Do this
Stop at the line containing "return m if": repeat exactly every line of the entries below from the first up to it, plus that line, with pictures omitted.

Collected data
-- Start --

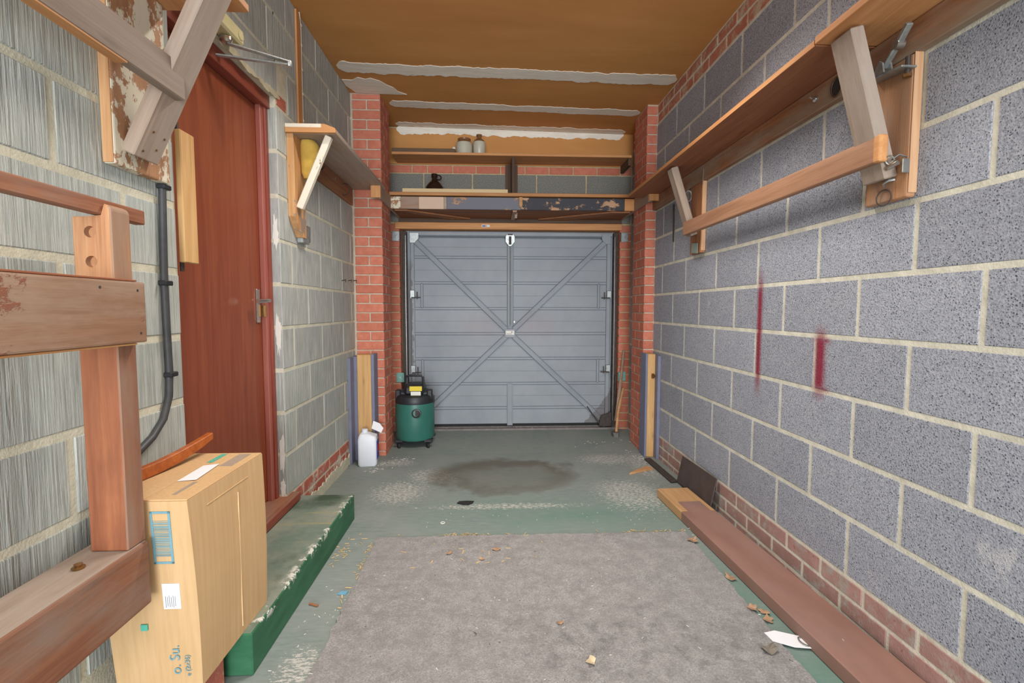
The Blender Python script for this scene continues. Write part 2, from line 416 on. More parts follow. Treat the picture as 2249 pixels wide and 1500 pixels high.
def beam_mat():
    n = NT('wood_red_oxide_paint'); o = n.obj(); s = n.sep(o)
    c = n.ramp(n.noise(n.mapv(o, (3, 10, 10)), 1.0, 5), .3, .7, C(134, 99, 88), C(150, 114, 102))
    c = n.mix(n.ramp(n.noise(o, 2.3, 5), .45, .7), c, n.mix(.35, c, C(140, 122, 116)))
    wd = n.ramp(n.noise(n.mapv(o, (4, 60, 60)), 1.0, 4), .3, .7, C(174, 134, 92), C(198, 156, 110))
    # bare timber at the far end with an oxide rectangle left in it
    far = n.math('GREATER_THAN', s[0], .665)
    strip = n.math('MULTIPLY', n.math('GREATER_THAN', s[0], .53), n.math('GREATER_THAN', n.math('ABSOLUTE', n.math('SUBTRACT', s[1], -.005)), .068))
    m = n.math('MAXIMUM', far, strip)
    c = n.mix(m, c, wd)
    sc = n.ramp(n.noise(n.mapv(o, (14, 40, 40)), 1.0, 3), .75, .77)
    c = n.mix(n.math('MULTIPLY', sc, .6), c, C(206, 200, 196))
    return n.out(c, .55, spec=.4)
M['oxide'] = beam_mat()

def card_mat():
    n = NT('cardboard'); o = n.obj()
    c = n.ramp(n.noise(n.mapv(o, (90, 90, 1.2)), 1.0, 3), .3, .7, C(198, 162, 118), C(210, 174, 130))
    c = n.mix(n.ramp(n.noise(o, 5, 5), .4, .7), c, n.mix(.3, c, C(186, 146, 100)))
    return n.out(c, .8, spec=.2)
M['card'] = card_mat()
M['print_blue'] = plain('box_print_blue', C(112, 156, 170), .8, 0, .06, 40)
M['print_grey'] = plain('box_print_grey', C(158, 140, 124), .8, 0, .06, 40)
M['ink_dark'] = plain('label_ink', C(120, 120, 122), .8)
M['crease'] = plain('card_crease', C(222, 188, 142), .8)
M['tube_glow'] = None

# ---------------------------------------------------------------- object helpers
def world_of(o):
    m = o.matrix_basis.copy()
    return m if o.parent is None else world_of(o.parent) @ o.matrix_parent_inverse @ m

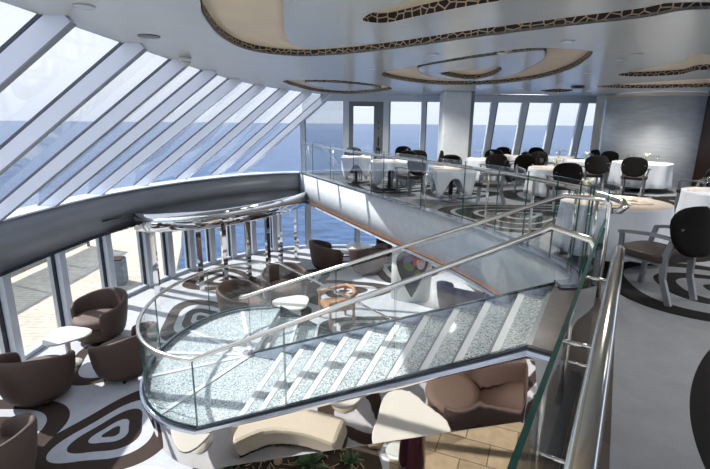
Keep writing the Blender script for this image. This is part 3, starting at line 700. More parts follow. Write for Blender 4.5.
# handrails
HR = .93
HL = .85
pn = [(p.x, p.y, ZL+HL) for p in ring]
near = pn + [tuple(lerp(N1,N2,t)+Vector((0,0,HL+.09*t))) for t in (.03,.5,.97,1.0)]
tip = at(592,238,ZU+1.0); near += [(1.42,3.17,ZU+.99),(tip.x, tip.y, ZU+.985),(tip.x+.035, tip.y+.0, ZU+.93),(tip.x+.045, tip.y+.0, ZU+.5),(tip.x+.045, tip.y+.0, ZU)]
bm = BM(); tube(bm, near, .024, 12); obj('handrail', bm, 'rail', st, True)
far = [tuple(F1+Vector((-.05,-.10,HR-.04))), tuple(F1+Vector((-.12,-.04,HR-.05))), tuple(F1+Vector((-.12,.04,HR-.05))), tuple(F1+Vector((-.04,.09,HR-.03)))]
a_ = at(565,195.5,ZU+1.0); b_ = at(604,199.5,ZU+1.0)
far = [tuple(F1+Vector((-.02,.1,HR-.06))), tuple(F1+Vector((-.1,.07,HR-.06))), tuple(F1+Vector((-.12,0,HR-.06))), tuple(F1+Vector((-.06,-.03,HR-.04))), tuple(lerp(F1,F2,.06)+Vector((0,0,HR-.02))), (a_.x-.12, a_.y+.03, ZU+.95), tuple(a_), tuple(b_), (b_.x+.05, b_.y-.02, ZU+.96), (b_.x+.06, b_.y-.02, ZU+.5), (b_.x+.06, b_.y-.02, ZU)]
bm = BM(); tube(bm, far, .024, 12); obj('handrail', bm, 'rail', st, True)
# flight two, behind, going down to the right
H1, H2 = Vector((-1.35,6.05,ZL)), Vector((.75,6.05,.0)); K1, K2 = Vector((-1.35,7.67,ZL)), Vector((.75,7.67,0))
for i in range(6):
    z = ZL*(1-(i+1)/7); t0, t1 = i/6, (i+1)/6
    a, b, c, d = lerp(H1,H2,t0), lerp(H1,H2,t1), lerp(K1,K2,t1), lerp(K1,K2,t0)
    bm = BM(); prism(bm, [(p.x,p.y) for p in (a,b,c,d)], z-.07, z-.01); tr = obj('tread', bm, 'crushed', st)
    bm = BM(); prism(bm, [(p.x,p.y) for p in (lerp(H1,H2,t1-.02),b,c,lerp(K1,K2,t1-.02))], z-.0095, z-.004); obj('nosing', bm, 'nosing', tr)
for A, B in ((H1,H2),(K1,K2)):
    bm = BM(); wallpath(bm, [(A.x,A.y),(B.x,B.y)], [A.z-.25,.0], [A.z+.03,.05], .04); obj('stringer', bm, 'dark_gloss', st)
    glass_run([(lerp(A,B,t).x, lerp(A,B,t).y) for t in (0,.5,1)], [lerp(A,B,t).z+.03 for t in (0,.5,1)], [lerp(A,B,t).z+.85 for t in (0,.5,1)], st, 1)
bm = BM(); tube(bm, [(ring[0].x, ring[0].y, ZL+HL), tuple(K1+Vector((0,0,HL))), tuple(K2+Vector((0,0,HR))), tuple(K2+Vector((.15,0,HR)))], .022, 10); obj('handrail', bm, 'rail', st, True)

# ------------------------------------------------------------------ balcony railing
br = thing('glass_railing', 'glass balcony railing with steel handrail along the edge of the dining floor', 'railing')
gp = [(x+.05, y) for x, y in FA[:-5]]
gp2 = [(x+.05, y) for x, y in FA[:-5]] + [(2.58,4.85),(2.55,4.5)]
glass_run(gp2, [ZU+.05]*len(gp2), [ZU+1.08]*len(gp2), br, 2)
hp = [(x+.14, y, ZU+.97) for x, y in FA[:-6]] + [(2.68,4.85,ZU+.97),(2.66,4.45,ZU+.97),(2.60,4.28,ZU+.95),(2.56,4.3,ZU+.9),(2.56,4.42,ZU+.88)]
bm = BM(); tube(bm, hp, .034, 12); obj('handrail', bm, 'rail', br, True)
for i in range(1, len(gp), 3):
    x, y = gp[i]; bm = BM(); tube(bm, [(x+.09,y,ZU),(x+.09,y,ZU+.97)], .02, 10); tube(bm, [(x+.09,y,ZU+.75),(x,y,ZU+.75)], .012, 8); obj('post', bm, 'rail', br, True)

# guard beside the stair, nearest the viewer
gr = thing('glass_railing', 'green-edged glass guard with thick chrome rail beside the head of the stairs', 'railing')
Gd = (G1-G0).normalized(); Gn = Vector((Gd.y, -Gd.x, 0))        # towards the carpet
def gpt(t, off, z): p = lerp(G0, G1, t)+Gn*off; return (p.x, p.y, z)
for (t0, t1) in ((0,.42),(.425,.998)):
    bm = BM(); a, b = gpt(t0,.0,0), gpt(t1,.0,0)
    wallpath(bm, [a[:2], b[:2]], ZU-.25, ZU+1.1, .014, 0, 0, 1); obj('glass_panel', bm, ['glass','glass_edge'], gr)
bm = BM(); wallpath(bm, [gpt(0,.055,0)[:2], gpt(.97,.055,0)[:2]], ZU-.1, ZU+.03, .07); obj('base_channel', bm, 'black', gr)
bm = BM(); tube(bm, [gpt(0,.105,ZU+1.0), gpt(.9,.105,ZU+1.0), gpt(.925,.105,ZU+.985), gpt(.935,.105,ZU+.94)], .031, 16); obj('handrail', bm, 'rail', gr, True)
for t in (.2,.45,.68,.88):
    bm = BM(); tube(bm, [gpt(t,.105,ZU),gpt(t,.105,ZU+.98)], .02, 12); obj('post', bm, 'rail', gr, True)
    for z in (.3,.85):
        bm = BM(); tube(bm, [gpt(t,.105,ZU+z),gpt(t,-.03,ZU+z)], .010, 10); obj('bracket', bm, 'rail', gr, True)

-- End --

Expected answer
The Blender Python script for this scene continues. Write part 2, from line 416 on. More parts follow. Treat the picture as 2249 pixels wide and 1500 pixels high.
def beam_mat():
    n = NT('wood_red_oxide_paint'); o = n.obj(); s = n.sep(o)
    c = n.ramp(n.noise(n.mapv(o, (3, 10, 10)), 1.0, 5), .3, .7, C(134, 99, 88), C(150, 114, 102))
    c = n.mix(n.ramp(n.noise(o, 2.3, 5), .45, .7), c, n.mix(.35, c, C(140, 122, 116)))
    wd = n.ramp(n.noise(n.mapv(o, (4, 60, 60)), 1.0, 4), .3, .7, C(174, 134, 92), C(198, 156, 110))
    # bare timber at the far end with an oxide rectangle left in it
    far = n.math('GREATER_THAN', s[0], .665)
    strip = n.math('MULTIPLY', n.math('GREATER_THAN', s[0], .53), n.math('GREATER_THAN', n.math('ABSOLUTE', n.math('SUBTRACT', s[1], -.005)), .068))
    m = n.math('MAXIMUM', far, strip)
    c = n.mix(m, c, wd)
    sc = n.ramp(n.noise(n.mapv(o, (14, 40, 40)), 1.0, 3), .75, .77)
    c = n.mix(n.math('MULTIPLY', sc, .6), c, C(206, 200, 196))
    return n.out(c, .55, spec=.4)
M['oxide'] = beam_mat()

def card_mat():
    n = NT('cardboard'); o = n.obj()
    c = n.ramp(n.noise(n.mapv(o, (90, 90, 1.2)), 1.0, 3), .3, .7, C(198, 162, 118), C(210, 174, 130))
    c = n.mix(n.ramp(n.noise(o, 5, 5), .4, .7), c, n.mix(.3, c, C(186, 146, 100)))
    return n.out(c, .8, spec=.2)
M['card'] = card_mat()
M['print_blue'] = plain('box_print_blue', C(112, 156, 170), .8, 0, .06, 40)
M['print_grey'] = plain('box_print_grey', C(158, 140, 124), .8, 0, .06, 40)
M['ink_dark'] = plain('label_ink', C(120, 120, 122), .8)
M['crease'] = plain('card_crease', C(222, 188, 142), .8)
M['tube_glow'] = None

# ---------------------------------------------------------------- object helpers
def world_of(o):
    m = o.matrix_basis.copy()
    return m if o.parent is None else world_of(o.parent) @ o.matrix_parent_inverse @ m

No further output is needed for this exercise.